To the tune of Gibson
Gibson is best known as the younger version of serial killer Dexter Morgan in Dexter: Original Sin. At 31, he falls between George Lazenby (On Her Majesty’s Secret Service), who was around 29 for his sole Bond outing, and Sean Connery, who was 32 in his first appearance, Dr. No. But he plays someone younger still. The Bond of First Light is 26 years old, more or less aligning with the character’s debut in Ian Fleming’s original novel, Casino Royale, published in 1953.
That youthfulness helps combat the creeping stasis that Hollywood has long inflicted on 007. Bond will, of course, return to a cinema near you — but how and when remains a mystery. In 2021-22, Amazon acquired MGM, the owner of the film’s distribution rights, raising hopes that the gaps between Bond films would shorten. Yet there is equal fear that the streaming giant might wring the iconic cinematic property dry.
Longtime producer Barbara Broccoli clashed creatively with the studio’s new owners before departing last year as the series’ steward, a role she inherited from her father, Albert R. Broccoli. She reportedly described Amazon executives, according to The Wall Street Journal, as “f**king idiots.” Whatever the future holds, Bond has around £6 billion in box-office receipts to his name and rarely stays down for long.
First Light was developed by Danish studio IO Interactive and is not based on any existing Bond film or likeness — it is a story entirely its own. It goes further than fans might have imagined, depicting the agent’s very first major assignment. This Bond hasn’t even completed basic spy training.
Amazon paid $8.45 billion for MGM, picking up a library of titles to move into its streaming service or reimagine, from Rocky to Legally Blonde. One property in particular is a crown jewel in the empire: Bond
The game opens with a mission gone wrong, Bond surviving a crash-landing behind enemy lines. He must track down survivors while an unknown voice handler feeds instructions into his earpiece. He has no idea who is guiding him, nor what kind of mission he is on. All he knows is that he must make it out alive.
Hitman is famously open-ended, but that has not stopped IO from embracing linear storytelling here, evoking the propulsive energy of adventure games like Uncharted. You inhabit moments that might pass as cutscenes in lesser games. An entire chapter is devoted to a training montage that weaves together getaway driving, stealth and gunplay in exhilarating fashion.
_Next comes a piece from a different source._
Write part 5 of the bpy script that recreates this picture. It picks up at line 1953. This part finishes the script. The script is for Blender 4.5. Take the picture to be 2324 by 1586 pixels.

Wine cellars and Mauritanian market
As Bond rapidly acquires the tricks needed to survive, the spectacle escalates — gas tanks erupting, cranes collapsing, fist fights that carry real weight. Bond here is a barroom brawler, rough-edged and reactive, with Fleming’s authorial signature stamped across every exchange. The one-liners land with pleasing regularity. He is more action hero than suave gentleman, though the suaveness is never entirely absent.
The game also feels unmistakably modern. Bond is dropped into a world where technology companies are pushing artificial intelligence solutions onto everyone, yet he must trust his instincts and outmanoeuvre the bureaucrats at every turn.
The camera keeps its distance throughout, offering a wide peripheral view that lets Bond’s charisma fill the frame. In one memorable scene, he chats up a waiter, shimmies up a drainpipe, subdues a pair of guards, steals a chauffeur’s cap and slips into a wine cellar — all with the effortless ease of a man born to cause trouble in beautiful places.
First Light treats action as only one part of the Bond fantasy. He remains a social creature. A visit to a Mauritanian market and a stint in a luxury hotel both carry that aspirational shimmer the franchise has always traded on.
Crucially, IO Interactive never rushes the plot. Stealth options arrive gradually, unrestricted access to firearms takes even longer, and when the shootouts finally open up, the satisfaction is all the greater for the wait. The visceral thrill of mowing down dozens of enemies feels earned.
Few characters outside comic-book staples like Batman have had Bond’s cultural staying power. The main campaign runs to roughly 20 hours, with replayable side modes and future downloadable content expansions still to come. More than anything, First Light offers something the franchise has lacked for years — genuine momentum. And with it, the hope that Bond on film might not be far behind.